#### WORK TO DO:
Copy each line of the material below that includes the string "from".

#### COLLECTED MATERIAL:
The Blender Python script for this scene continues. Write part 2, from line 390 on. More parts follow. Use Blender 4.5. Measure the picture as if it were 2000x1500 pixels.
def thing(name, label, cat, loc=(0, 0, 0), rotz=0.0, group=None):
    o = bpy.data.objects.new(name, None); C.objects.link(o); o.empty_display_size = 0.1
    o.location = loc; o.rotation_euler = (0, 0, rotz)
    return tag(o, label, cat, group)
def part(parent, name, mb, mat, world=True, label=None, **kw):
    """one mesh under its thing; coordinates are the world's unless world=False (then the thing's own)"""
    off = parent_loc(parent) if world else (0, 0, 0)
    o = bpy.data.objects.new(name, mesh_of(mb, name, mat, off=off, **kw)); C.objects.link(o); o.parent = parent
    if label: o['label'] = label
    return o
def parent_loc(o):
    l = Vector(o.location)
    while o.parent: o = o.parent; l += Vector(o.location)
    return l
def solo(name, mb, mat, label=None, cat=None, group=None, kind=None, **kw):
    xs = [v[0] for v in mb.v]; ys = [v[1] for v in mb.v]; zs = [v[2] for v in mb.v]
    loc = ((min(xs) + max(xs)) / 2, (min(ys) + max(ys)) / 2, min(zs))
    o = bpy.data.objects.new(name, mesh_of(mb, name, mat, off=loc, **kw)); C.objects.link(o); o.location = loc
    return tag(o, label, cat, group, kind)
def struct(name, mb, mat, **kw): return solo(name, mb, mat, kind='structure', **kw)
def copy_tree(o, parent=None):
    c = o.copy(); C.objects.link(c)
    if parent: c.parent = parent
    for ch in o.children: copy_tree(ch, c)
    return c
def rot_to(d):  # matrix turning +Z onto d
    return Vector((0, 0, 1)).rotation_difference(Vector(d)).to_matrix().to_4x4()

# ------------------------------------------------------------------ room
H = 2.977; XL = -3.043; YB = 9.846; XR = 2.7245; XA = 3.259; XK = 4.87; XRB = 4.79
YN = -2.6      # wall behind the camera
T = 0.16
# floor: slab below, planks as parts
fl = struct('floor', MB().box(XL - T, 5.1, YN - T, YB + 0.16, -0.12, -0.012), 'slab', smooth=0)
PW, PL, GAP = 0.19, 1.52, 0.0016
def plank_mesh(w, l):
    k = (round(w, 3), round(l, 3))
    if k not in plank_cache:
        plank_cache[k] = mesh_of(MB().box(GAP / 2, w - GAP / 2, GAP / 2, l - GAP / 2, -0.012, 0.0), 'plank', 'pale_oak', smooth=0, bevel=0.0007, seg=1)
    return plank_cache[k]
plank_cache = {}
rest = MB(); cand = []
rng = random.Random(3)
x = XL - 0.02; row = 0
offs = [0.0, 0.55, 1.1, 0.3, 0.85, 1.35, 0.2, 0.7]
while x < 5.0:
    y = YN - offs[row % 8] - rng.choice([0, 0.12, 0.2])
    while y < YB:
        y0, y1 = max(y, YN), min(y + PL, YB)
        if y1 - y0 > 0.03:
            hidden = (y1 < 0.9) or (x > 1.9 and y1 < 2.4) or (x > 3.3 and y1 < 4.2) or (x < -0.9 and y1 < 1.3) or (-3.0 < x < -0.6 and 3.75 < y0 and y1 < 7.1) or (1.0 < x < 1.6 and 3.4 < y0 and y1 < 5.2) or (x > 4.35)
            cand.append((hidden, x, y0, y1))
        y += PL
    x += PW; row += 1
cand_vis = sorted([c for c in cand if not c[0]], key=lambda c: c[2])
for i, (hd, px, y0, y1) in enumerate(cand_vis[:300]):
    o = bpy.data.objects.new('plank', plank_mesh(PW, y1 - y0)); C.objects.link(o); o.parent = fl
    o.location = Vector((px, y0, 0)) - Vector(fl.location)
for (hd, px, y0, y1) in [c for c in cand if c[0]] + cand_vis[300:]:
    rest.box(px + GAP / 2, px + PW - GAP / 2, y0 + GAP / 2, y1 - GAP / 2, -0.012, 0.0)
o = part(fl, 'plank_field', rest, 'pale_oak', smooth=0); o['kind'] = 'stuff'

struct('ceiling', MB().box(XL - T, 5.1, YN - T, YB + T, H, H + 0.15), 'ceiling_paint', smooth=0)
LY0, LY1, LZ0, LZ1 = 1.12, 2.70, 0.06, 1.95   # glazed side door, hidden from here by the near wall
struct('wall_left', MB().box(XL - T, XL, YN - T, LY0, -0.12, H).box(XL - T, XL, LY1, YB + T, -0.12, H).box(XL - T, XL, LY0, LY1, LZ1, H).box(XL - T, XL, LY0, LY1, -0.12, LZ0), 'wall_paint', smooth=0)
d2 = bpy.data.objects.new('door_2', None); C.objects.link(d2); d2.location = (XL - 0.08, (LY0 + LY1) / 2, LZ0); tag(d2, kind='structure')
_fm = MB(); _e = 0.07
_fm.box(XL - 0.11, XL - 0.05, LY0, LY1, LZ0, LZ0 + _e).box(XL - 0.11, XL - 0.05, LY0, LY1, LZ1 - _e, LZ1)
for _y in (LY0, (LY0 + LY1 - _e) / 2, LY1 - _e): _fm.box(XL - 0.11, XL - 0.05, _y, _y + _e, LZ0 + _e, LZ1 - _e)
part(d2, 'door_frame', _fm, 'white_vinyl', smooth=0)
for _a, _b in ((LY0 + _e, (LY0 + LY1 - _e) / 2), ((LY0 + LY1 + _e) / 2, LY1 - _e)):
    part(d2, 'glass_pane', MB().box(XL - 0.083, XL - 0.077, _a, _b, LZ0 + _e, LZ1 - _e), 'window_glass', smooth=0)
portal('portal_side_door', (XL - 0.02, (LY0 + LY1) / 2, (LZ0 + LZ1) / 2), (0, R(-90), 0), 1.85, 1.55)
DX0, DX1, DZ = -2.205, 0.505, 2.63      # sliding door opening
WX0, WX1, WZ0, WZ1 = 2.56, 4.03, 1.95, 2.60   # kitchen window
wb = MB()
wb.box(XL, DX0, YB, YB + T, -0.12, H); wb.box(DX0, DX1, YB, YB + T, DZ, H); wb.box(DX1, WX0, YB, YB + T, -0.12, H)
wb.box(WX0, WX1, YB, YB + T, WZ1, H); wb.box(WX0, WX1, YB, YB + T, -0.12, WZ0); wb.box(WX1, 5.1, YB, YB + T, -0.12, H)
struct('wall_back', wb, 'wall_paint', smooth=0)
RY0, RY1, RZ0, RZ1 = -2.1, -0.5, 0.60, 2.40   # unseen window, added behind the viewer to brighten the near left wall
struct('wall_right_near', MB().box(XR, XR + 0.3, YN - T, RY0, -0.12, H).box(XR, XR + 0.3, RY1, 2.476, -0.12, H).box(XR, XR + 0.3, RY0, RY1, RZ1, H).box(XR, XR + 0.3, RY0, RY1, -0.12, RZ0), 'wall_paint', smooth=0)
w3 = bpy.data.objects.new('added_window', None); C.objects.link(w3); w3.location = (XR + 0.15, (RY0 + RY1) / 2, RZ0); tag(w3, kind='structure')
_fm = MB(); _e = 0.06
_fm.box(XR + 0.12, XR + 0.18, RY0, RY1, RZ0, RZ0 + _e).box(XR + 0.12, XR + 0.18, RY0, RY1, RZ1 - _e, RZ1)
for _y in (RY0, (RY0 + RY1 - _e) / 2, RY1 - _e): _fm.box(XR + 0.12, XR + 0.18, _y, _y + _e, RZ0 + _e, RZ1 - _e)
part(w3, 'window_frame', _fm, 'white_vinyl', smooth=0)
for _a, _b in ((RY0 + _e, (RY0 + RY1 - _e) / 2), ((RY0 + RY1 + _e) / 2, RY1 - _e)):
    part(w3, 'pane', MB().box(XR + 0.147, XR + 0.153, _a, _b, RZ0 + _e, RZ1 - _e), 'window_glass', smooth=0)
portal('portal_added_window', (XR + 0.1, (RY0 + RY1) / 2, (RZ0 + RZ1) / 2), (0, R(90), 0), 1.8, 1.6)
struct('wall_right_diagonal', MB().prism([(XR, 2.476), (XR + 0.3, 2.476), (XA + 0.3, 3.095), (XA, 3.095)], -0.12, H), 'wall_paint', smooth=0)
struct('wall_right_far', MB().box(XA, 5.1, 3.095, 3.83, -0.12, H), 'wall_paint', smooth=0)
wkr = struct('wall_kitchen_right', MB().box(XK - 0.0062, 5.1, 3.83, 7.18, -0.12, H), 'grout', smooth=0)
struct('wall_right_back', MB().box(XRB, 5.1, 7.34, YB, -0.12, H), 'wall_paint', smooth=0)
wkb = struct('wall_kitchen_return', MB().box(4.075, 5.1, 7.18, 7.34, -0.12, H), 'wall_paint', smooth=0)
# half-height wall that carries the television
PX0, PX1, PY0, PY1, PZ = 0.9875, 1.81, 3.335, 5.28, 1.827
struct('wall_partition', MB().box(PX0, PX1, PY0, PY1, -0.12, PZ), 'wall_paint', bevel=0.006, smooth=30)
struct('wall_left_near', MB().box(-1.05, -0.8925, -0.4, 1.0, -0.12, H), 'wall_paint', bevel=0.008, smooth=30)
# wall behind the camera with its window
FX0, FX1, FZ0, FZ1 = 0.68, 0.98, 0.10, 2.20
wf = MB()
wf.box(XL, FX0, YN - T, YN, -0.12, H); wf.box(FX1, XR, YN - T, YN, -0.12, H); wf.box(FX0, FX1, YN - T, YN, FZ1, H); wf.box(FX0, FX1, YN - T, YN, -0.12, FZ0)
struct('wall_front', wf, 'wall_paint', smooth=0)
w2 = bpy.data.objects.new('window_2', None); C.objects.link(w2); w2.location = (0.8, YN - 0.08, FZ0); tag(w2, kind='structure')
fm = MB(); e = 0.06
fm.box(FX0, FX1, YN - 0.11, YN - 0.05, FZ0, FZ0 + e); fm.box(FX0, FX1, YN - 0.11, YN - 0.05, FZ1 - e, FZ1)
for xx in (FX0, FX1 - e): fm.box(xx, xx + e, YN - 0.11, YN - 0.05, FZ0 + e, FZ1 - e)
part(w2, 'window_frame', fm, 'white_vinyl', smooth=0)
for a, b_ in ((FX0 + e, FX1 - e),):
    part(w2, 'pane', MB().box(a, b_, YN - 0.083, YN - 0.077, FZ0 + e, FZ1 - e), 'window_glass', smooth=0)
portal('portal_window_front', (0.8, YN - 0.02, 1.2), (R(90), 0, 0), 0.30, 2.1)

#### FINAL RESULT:
The Blender Python script for this scene continues. Write part 2, from line 390 on. More parts follow. Use Blender 4.5. Measure the picture as if it were 2000x1500 pixels.
LY0, LY1, LZ0, LZ1 = 1.12, 2.70, 0.06, 1.95   # glazed side door, hidden from here by the near wall